Abortion wanes as issue

2010 seems likely to mark the end of abortion’s prominence as an influential issue in Republican primary elections. While GOP voters once dutifully lined up behind the most pro-life candidates, that just isn’t the case these days. I’m not saying that pro-life sentiment has waned. It hasn’t. The percentage of Republicans saying that abortion should be illegal in all or most instances is little changed over the past decade. But I do see fewer pro-life voters letting their views on abortion issues influence or control their candidate choices in primaries.

There is a long list of very plausible explanations for this shift, the most convincing being that the recession and economic issues have simply sucked all the oxygen out of the room, leaving little opportunity for abortion and other second-tier issues to breathe. I see evidence of this frequently in polls that reveal pro-life and Christian-right voters as some of the most passionate advocates for jobs as a top priority of government.

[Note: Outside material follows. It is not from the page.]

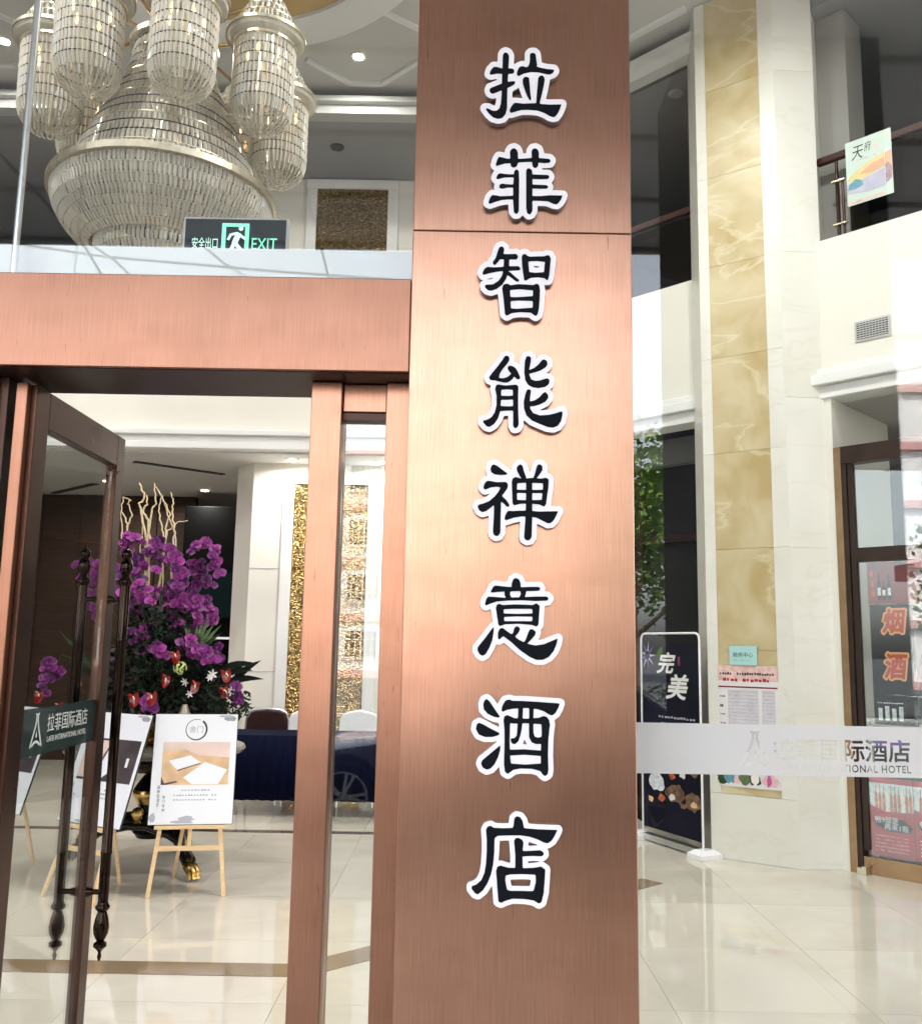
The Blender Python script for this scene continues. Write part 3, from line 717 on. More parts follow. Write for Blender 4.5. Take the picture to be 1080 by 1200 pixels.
# ---- the open glass door, swung in square to the front
dr = thing('glass_door', 'open copper framed glass door with tall pair of bronze pull handles', 'door', (-1.41, 2.92, 0))
DX0, DX1, DY0, DY1 = -1.445, -1.400, 2.915, 3.715
DX0, DX1 = -1.428, -1.385
MB().box(DX0, DX1, DY0, DY0 + .10, .012, 2.425).build('hinge_stile', 'door_copper_shade', dr, bevel=.003)
MB().box(DX0 - .012, DX1 - .018, DY0 - .03, DY0 - .001, .012, 2.425).build('hinge_edge', 'copper_beam', dr, bevel=.003)
MB().box(DX0, DX1, DY1 - .075, DY1, .012, 2.425).build('lock_stile', 'door_copper_shade', dr, bevel=.003)
MB().box(DX0, DX1, DY0 + .1005, DY1 - .0755, 2.30, 2.425).build('top_rail', 'door_copper_shade', dr, bevel=.003)
MB().box(DX0, DX1, DY0 + .1005, DY1 - .0755, .012, .14).build('bottom_rail', 'door_copper_shade', dr, bevel=.003)
pn = MB().box(-1.411, -1.401, DY0 + .101, DY1 - .076, .141, 2.299).build('pane', 'glass', dr)
# pull handles: turned tubes with finials, one each side, two cross bars
HY = 3.655
prof = [(.004, .385), (.008, .40), (.005, .415), (.011, .424), (.024, .436), (.024, .447), (.013, .456), (.017, .462), (.026, .482), (.029, .505), (.024, .535), (.016, .56),
        (.021, .566), (.026, .572), (.026, .580), (.021, .586), (.0185, .60), (.0195, .66), (.0195, .80), (.021, .803), (.021, .812), (.0195, .815), (.0185, 1.2), (.0195, 1.60), (.021, 1.603), (.021, 1.612), (.0195, 1.615),
        (.0195, 1.82), (.024, 1.825), (.026, 1.835), (.024, 1.845), (.017, 1.853), (.013, 1.862), (.020, 1.872), (.025, 1.89), (.021, 1.915), (.014, 1.928), (.019, 1.934), (.021, 1.945), (.017, 1.958), (.008, 1.968), (.003, 1.978)]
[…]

The recession may also have been a factor in the diminished role that anti-abortion groups could play in the electoral process during this cycle. Pro-life organizations struggling to obtain the donations essential to political action may have been unable to play their traditional roles in primaries, recruiting able candidates and developing strategies to hold candidates accountable for their views on abortion.

I think it’s also worth contemplating the impact of the Catholic Church’s imbroglio over pedophile priests. A year ago, it looked to me like the church was turning up the heat on the abortion issue, offering a fresh new source of energy for a waning movement. But that now seems like a false start that won’t have a chance to run its course because of other controversies that demand clerical attention and that underline moral leadership on this issue.

There is also the possibility that the electorate has exhausted all its energy for the abortion issue. Despite the right’s steadfast devotion for much more than a decade, there have been too few policy victories. And even when there are wins, other issues trump them. The Arizona Legislature and governor became the first to outlaw some abortions under ObamaCare’s state exchange programs. You’ll hear a little about that. But by a 10-to-1 margin, I’ll wager, commentary on Arizona’s immigration policies will dominate the abortion ban. Americans lose interest when their teams don’t win, even for beloved franchises. Small, incremental victories on partial-birth abortion have ostensibly not been compelling enough to keep the flame ablaze.

In one clear sense, blame for the decline of abortion’s relevance can be laid at the feet of lying politicians who have blithely plied a pro-life agenda during the primary and then set that platform aside for convenience when campaigning against Democrats and legislating after being elected. Through a decade-long process of trial-and-error, pro-life Republicans have come to believe that they are just being used by pro-life candidates. So they are letting other issues become more influential over their votes.

On one level, voters who are pro-life take those views for ethical reasons, according to how they define right and wrong. As ethical voters, I think they are particularly offended by candidates they see as phonies, who now claim to be pro-life in a primary but are exposed as having been pro-choice at some earlier point in their political career. In a circumstance like this, the ethical pro-life voter may choose the honest pro-choice candidate, who agrees with the voter on other issues, while rejecting the Johnny-come-lately alleged pro-lifer who is clearly bogus.

Some interesting Republican primary skirmishes are occurring over abortion in California, Iowa, Kentucky and Nevada. But the best right-to-life race may suddenly be on the Democrat side, in Bart Stupak’s Michigan district. Who would have seen that coming?

David Hill has been a Republican pollster since 1984. This cycle he is polling for gubernatorial campaigns in four states.